*** INFORMATION SHOWN ***

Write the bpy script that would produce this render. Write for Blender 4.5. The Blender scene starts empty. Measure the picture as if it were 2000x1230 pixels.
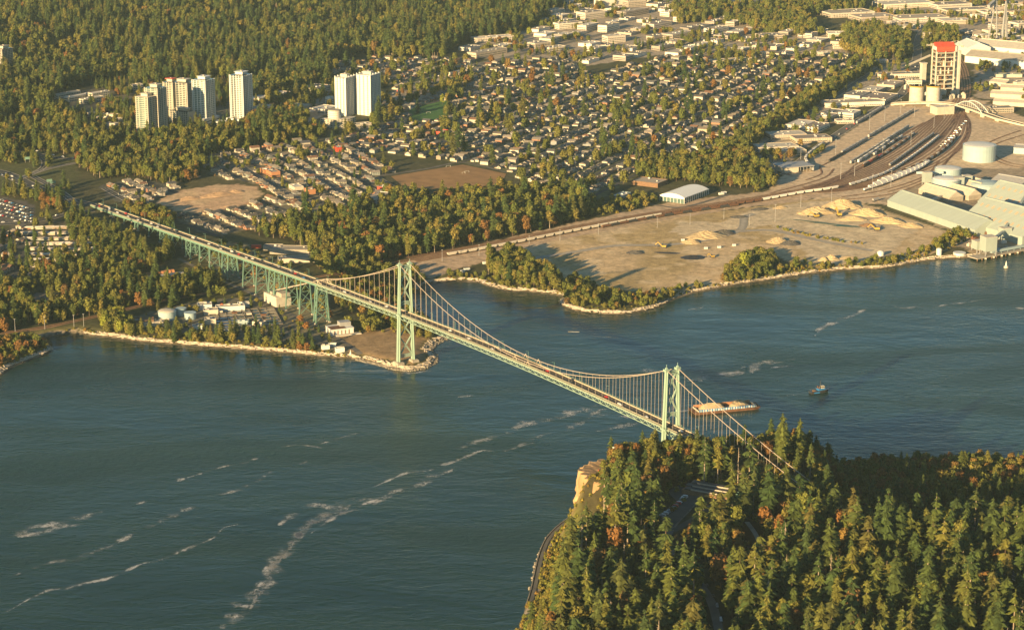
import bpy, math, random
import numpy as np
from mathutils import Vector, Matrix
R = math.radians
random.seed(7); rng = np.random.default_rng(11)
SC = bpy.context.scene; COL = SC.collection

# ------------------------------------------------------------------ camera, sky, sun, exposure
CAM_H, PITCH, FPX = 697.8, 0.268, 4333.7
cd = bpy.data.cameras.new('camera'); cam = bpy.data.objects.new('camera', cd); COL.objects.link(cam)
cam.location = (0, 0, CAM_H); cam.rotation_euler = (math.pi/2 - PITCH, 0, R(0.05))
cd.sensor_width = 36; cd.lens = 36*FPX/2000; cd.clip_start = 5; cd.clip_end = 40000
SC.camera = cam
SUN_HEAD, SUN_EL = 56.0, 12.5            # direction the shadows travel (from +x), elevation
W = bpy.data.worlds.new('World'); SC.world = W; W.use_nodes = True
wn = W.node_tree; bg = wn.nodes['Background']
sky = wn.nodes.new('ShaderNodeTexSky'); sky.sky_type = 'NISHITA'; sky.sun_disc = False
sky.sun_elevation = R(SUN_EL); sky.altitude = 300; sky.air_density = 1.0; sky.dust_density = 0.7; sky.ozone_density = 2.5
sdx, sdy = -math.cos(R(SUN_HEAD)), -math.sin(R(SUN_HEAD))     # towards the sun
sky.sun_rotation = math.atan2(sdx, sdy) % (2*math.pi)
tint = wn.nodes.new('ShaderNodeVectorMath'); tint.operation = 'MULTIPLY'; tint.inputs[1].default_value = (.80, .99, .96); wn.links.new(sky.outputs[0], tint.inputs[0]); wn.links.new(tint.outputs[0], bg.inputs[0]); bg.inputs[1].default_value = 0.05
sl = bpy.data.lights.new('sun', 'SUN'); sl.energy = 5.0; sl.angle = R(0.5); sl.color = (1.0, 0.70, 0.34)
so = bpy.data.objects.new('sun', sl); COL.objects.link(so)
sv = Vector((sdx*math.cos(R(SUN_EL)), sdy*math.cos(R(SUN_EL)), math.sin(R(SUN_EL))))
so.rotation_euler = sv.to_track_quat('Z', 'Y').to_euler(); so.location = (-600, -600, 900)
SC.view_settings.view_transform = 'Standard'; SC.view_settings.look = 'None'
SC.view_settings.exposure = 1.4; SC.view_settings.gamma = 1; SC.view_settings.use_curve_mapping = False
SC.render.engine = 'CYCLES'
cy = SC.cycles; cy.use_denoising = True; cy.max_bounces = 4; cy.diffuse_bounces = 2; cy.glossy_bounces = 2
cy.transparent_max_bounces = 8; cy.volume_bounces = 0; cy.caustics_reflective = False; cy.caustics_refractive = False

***

▶ _PROBLEM REQUIREMENTS_
Copy out every line of the material above exactly, skipping the pictures.

▶ _THE COMPLETED TASK_
Write the bpy script that would produce this render. Write for Blender 4.5. The Blender scene starts empty. Measure the picture as if it were 2000x1230 pixels.
import bpy, math, random
import numpy as np
from mathutils import Vector, Matrix
R = math.radians
random.seed(7); rng = np.random.default_rng(11)
SC = bpy.context.scene; COL = SC.collection

# ------------------------------------------------------------------ camera, sky, sun, exposure
CAM_H, PITCH, FPX = 697.8, 0.268, 4333.7
cd = bpy.data.cameras.new('camera'); cam = bpy.data.objects.new('camera', cd); COL.objects.link(cam)
cam.location = (0, 0, CAM_H); cam.rotation_euler = (math.pi/2 - PITCH, 0, R(0.05))
cd.sensor_width = 36; cd.lens = 36*FPX/2000; cd.clip_start = 5; cd.clip_end = 40000
SC.camera = cam
SUN_HEAD, SUN_EL = 56.0, 12.5            # direction the shadows travel (from +x), elevation
W = bpy.data.worlds.new('World'); SC.world = W; W.use_nodes = True
wn = W.node_tree; bg = wn.nodes['Background']
sky = wn.nodes.new('ShaderNodeTexSky'); sky.sky_type = 'NISHITA'; sky.sun_disc = False
sky.sun_elevation = R(SUN_EL); sky.altitude = 300; sky.air_density = 1.0; sky.dust_density = 0.7; sky.ozone_density = 2.5
sdx, sdy = -math.cos(R(SUN_HEAD)), -math.sin(R(SUN_HEAD))     # towards the sun
sky.sun_rotation = math.atan2(sdx, sdy) % (2*math.pi)
tint = wn.nodes.new('ShaderNodeVectorMath'); tint.operation = 'MULTIPLY'; tint.inputs[1].default_value = (.80, .99, .96); wn.links.new(sky.outputs[0], tint.inputs[0]); wn.links.new(tint.outputs[0], bg.inputs[0]); bg.inputs[1].default_value = 0.05
sl = bpy.data.lights.new('sun', 'SUN'); sl.energy = 5.0; sl.angle = R(0.5); sl.color = (1.0, 0.70, 0.34)
so = bpy.data.objects.new('sun', sl); COL.objects.link(so)
sv = Vector((sdx*math.cos(R(SUN_EL)), sdy*math.cos(R(SUN_EL)), math.sin(R(SUN_EL))))
so.rotation_euler = sv.to_track_quat('Z', 'Y').to_euler(); so.location = (-600, -600, 900)
SC.view_settings.view_transform = 'Standard'; SC.view_settings.look = 'None'
SC.view_settings.exposure = 1.4; SC.view_settings.gamma = 1; SC.view_settings.use_curve_mapping = False
SC.render.engine = 'CYCLES'
cy = SC.cycles; cy.use_denoising = True; cy.max_bounces = 4; cy.diffuse_bounces = 2; cy.glossy_bounces = 2
cy.transparent_max_bounces = 8; cy.volume_bounces = 0; cy.caustics_reflective = False; cy.caustics_refractive = False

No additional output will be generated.